Add fabric queue to EDM as its channel implementation

[SeanNijjar]

Restructure the packet_queue structures from fast dispatch for reuse in EDM. Along the way, cleanup the interfaces so the queue is more amenable to optimization and specialization by sender/receiver configurations (e.g. core type and transport medium - noc or ethernet).

Queue Restructure

I want to restructure the packet queue for this task for a handful of reasons:

1. The interface to read/write from the queues is obfuscated and mixed in with the underlying container. I want to separate the interface from the container to simplify the implementation and make it more extensible.
   • The design is more reasonable because we can have a generic interface (which would implement something similar to the rd/wr ptr updates of today) but then conditionally enable specialized behaviour for improved perf
   • Let's be real, packet_queue could be improved quite a bit here
2. This separation of implementation and interface will let us perform extensive debug and bringup on host for a large part of the functionality
3. We can conditionally specialize interface imlpementation by src/dest core type combinations
   • An optimization pathway while keeping things modular (today things are entangled and hard to reason about/optimize)
4. Some logic (e.g. when exactly to call eth_send_packet is buried too low level for the main loops to manage appropriately. For optimized implementations on ethernet, the queue reader/writer interfaces need to be thinner so they can more easily do things like check for txcmdq fullness and wait/queue up the eth commands for later when the cmdq has space 5) We need these APIs formalized anyways to provide a consistent and modular interface for user kernels (e.g. CCLs) 6) Remove stream register usage (another inflexibility whose benefit is dubious)

High Level Design (Queue Interfaces)

Define remote endpoint type

enum class RemoteQueueCoreType : uint8_t{
    // The interface is communicating with a queue on a worker core on the local chip,
    // the initiator will usually be worker or ethernet core on the local chip
    LOCAL_CHIP_WORKER,

    // The interface is communicating with a queue on an ethernet core on the local chip,
    // typically this will be a worker talking to an ethernet core
    LOCAL_CHIP_ETHERNET,

    // The interface is communicating with a queue on a remote chip,
    // over the ethernet link.
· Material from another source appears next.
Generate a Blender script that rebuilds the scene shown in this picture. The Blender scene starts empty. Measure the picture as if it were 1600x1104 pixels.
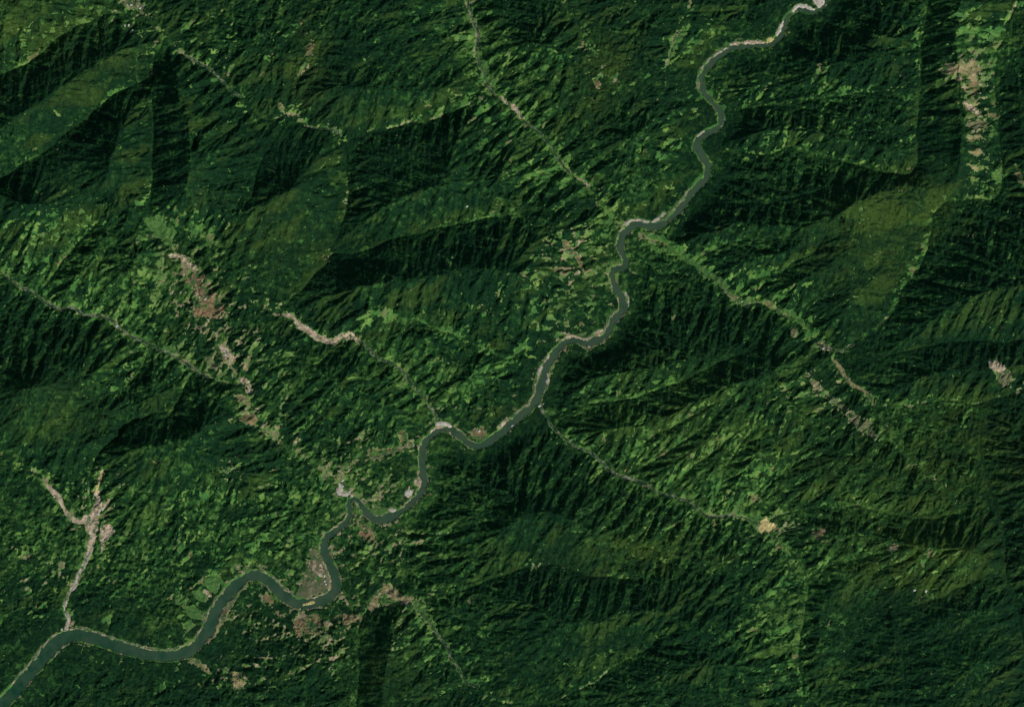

This will always be an ethernet core
    REMOTE_CHIP_ETHERNET,
};

Define the reader interface:

template <RemoteQueueCoreType tx_q_core_type, RemoteQueueCoreType rx_q_core_type>
struct packet_queue_receiver_t {
   // generic implementation which reflects the remote q ptr updates found today
   // but only care about the parts that do flow control
   // i.e. send_first_level_ack, send_second_level_ack, check_new_data, ...

   void advance_queue_remote_rptr_sent(uint32_t num_words);

   void advance_queue_remote_rptr_cleared(uint32_t num_words);
};

template <> struct packet_queue_receiver_t<LOCAL_CHIP_WORKER, LOCAL_CHIP_WORKER> {  /* optional specialization for optimization*/ }

// ... Note we can incrementally enable these over time - no explicit need to implement every possible combination

template <> struct packet_queue_receiver_t<REMOTE_CHIP_ETHERNET, REMOTE_CHIP_ETHERNET> {  /* optional specialization for optimization*/ }

Define the writer interface - analogous to reader above except write side

template <RemoteQueueCoreType tx_q_core_type, RemoteQueueCoreType rx_q_core_type>
struct packet_queue_receiver_t {
   // generic implementation which reflects the remote q ptr updates found today
   // but only care about the parts that do flow control
   // i.e. wptr update

   void advance_queue_remote_wptr(uint32_t num_words)
};

Implement the packet_queue container

This will be a basic container that only does pointer update management, returns emptiness/fullness, etc.

[ubcheema]

Sounds good. Can you clarify what these mean w.r.t packet_queue_receiver_t

template <RemoteQueueCoreType tx_q_core_type, RemoteQueueCoreType rx_q_core_type> struct packet_queue_receiver_t

Is tx_q_core the sender to packet_queue_receiver_t and rx_q_core a receiver (downstream) of packet_queue_receiver_t

Does it make sense to use upstream/downstream instead of tx/rx?

[SeanNijjar]

Thanks for the questions. I will produce some diagrams to make it clearer.

For the type names yes we can change it. For receiver it could be upstream_core_type and my_core_type where the receiver interface implements the destination side of a queue writer reader connection. For example, if a worker writes into a queue on Ethernet, the receiver interface would be implemented on the Ethernet core. If that Ethernet core further forwarded data, it would also implement a writer interface. (At that point it may make sense to have a fused forwarder implementation: input queue, output queue, forwarder queue)

[SeanNijjar]

I was thinking of something like this:

Although thinking about it more, it probably makes sense to have 3 types of packet_queue interfaces: sender, receiver, forwarder which start startpoints (e.g. centers or workers), endpoints (final center or workers), and hops along a route, respectively.